* _GIVEN MATERIAL_
----
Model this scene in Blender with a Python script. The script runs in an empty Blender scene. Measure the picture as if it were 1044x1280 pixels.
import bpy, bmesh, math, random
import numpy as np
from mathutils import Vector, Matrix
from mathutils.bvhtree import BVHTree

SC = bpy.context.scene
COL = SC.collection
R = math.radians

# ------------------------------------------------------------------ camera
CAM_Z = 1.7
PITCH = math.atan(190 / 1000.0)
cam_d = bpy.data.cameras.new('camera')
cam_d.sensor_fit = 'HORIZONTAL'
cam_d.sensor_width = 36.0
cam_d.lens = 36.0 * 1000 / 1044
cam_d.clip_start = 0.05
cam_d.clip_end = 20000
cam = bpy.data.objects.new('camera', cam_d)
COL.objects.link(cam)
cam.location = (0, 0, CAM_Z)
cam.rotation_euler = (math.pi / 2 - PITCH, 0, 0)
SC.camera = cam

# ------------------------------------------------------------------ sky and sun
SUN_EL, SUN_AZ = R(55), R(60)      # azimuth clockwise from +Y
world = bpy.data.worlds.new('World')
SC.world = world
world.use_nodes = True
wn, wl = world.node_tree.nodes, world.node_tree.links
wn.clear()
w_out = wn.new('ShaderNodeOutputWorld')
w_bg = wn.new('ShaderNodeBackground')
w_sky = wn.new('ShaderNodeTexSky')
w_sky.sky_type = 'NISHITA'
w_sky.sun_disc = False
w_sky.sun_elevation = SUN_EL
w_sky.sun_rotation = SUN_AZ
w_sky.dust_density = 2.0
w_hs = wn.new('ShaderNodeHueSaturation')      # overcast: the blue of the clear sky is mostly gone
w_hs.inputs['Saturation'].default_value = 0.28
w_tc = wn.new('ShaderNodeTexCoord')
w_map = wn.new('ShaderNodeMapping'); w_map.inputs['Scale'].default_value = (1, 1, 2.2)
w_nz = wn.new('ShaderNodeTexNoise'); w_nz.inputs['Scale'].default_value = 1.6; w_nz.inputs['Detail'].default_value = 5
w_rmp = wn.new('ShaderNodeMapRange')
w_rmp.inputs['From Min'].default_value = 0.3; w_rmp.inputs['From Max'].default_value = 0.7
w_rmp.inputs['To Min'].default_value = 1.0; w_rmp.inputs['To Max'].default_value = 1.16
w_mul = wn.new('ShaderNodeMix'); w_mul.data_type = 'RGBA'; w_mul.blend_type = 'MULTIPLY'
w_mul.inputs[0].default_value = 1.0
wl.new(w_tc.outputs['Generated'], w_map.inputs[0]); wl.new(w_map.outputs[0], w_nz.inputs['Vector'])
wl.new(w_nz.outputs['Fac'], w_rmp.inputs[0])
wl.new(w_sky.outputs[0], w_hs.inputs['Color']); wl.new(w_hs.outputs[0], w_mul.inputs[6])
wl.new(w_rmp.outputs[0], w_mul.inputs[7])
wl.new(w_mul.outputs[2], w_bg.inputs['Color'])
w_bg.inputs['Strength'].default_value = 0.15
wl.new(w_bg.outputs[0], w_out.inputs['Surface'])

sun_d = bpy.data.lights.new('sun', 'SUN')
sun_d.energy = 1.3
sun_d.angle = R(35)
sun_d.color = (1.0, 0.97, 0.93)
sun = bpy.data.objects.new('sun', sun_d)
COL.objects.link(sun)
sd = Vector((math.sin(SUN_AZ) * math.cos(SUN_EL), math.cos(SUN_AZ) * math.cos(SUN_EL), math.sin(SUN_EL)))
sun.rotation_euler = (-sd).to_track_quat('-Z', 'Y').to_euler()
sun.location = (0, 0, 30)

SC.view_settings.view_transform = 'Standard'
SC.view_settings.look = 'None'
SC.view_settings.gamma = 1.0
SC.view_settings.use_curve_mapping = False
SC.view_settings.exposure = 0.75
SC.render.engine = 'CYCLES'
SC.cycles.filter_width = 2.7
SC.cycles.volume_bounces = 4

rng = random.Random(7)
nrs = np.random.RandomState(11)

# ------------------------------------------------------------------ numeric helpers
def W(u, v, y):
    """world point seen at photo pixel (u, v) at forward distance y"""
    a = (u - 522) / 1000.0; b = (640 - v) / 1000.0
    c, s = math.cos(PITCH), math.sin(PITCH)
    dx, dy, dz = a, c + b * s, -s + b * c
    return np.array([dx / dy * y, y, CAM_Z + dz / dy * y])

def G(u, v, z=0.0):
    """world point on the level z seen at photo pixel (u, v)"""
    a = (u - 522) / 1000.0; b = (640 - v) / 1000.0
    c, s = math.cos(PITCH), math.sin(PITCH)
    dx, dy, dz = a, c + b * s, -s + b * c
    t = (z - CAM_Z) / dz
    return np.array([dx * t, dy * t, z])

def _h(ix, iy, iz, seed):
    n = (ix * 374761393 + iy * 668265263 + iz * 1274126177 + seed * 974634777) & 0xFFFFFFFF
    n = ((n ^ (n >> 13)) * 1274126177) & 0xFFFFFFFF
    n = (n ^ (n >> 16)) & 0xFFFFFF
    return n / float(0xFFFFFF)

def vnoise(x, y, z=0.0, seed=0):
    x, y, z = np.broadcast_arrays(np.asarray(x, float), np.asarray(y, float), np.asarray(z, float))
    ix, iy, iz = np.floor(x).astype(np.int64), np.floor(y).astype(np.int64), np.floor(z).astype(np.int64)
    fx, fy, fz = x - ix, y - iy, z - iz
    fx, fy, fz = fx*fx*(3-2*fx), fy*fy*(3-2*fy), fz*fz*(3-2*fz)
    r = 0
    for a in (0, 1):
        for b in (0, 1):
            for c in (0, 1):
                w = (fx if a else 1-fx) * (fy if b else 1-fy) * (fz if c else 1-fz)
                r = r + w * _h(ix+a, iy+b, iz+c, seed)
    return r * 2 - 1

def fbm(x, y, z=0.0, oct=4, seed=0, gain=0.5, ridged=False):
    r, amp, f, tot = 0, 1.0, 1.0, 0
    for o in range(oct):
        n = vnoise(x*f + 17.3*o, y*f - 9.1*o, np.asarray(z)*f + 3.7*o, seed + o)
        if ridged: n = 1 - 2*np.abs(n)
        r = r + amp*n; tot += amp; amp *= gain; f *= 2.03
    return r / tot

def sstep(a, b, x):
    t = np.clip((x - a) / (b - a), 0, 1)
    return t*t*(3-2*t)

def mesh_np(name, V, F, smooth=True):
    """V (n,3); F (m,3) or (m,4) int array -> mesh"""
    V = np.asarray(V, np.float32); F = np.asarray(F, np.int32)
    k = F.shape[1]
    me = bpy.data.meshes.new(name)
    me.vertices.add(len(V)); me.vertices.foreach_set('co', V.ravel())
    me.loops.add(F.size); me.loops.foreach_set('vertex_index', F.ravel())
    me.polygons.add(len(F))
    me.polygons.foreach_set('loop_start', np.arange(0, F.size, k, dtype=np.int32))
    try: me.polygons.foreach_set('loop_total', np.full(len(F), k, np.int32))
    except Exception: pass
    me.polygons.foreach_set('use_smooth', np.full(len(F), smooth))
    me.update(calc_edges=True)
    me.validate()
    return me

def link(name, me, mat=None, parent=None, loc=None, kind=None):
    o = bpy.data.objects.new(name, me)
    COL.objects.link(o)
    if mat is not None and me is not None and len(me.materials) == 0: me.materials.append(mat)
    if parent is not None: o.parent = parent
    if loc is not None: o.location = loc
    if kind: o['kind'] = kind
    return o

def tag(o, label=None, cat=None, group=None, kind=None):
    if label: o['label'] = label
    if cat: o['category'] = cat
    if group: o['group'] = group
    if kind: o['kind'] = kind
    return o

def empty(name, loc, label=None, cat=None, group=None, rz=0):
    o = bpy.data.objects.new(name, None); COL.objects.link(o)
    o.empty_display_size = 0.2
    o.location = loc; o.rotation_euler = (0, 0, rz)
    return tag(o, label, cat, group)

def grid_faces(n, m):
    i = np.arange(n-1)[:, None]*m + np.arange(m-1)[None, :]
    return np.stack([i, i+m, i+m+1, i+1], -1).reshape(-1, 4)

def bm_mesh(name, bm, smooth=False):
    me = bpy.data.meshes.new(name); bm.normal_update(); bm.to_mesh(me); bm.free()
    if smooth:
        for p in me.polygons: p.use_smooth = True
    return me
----
Please write out the material word for word from its first line through the line holding "R = math.radians", including both, and no line past it.

Model this scene in Blender with a Python script. The script runs in an empty Blender scene. Measure the picture as if it were 1044x1280 pixels.
import bpy, bmesh, math, random
import numpy as np
from mathutils import Vector, Matrix
from mathutils.bvhtree import BVHTree

SC = bpy.context.scene
COL = SC.collection
R = math.radians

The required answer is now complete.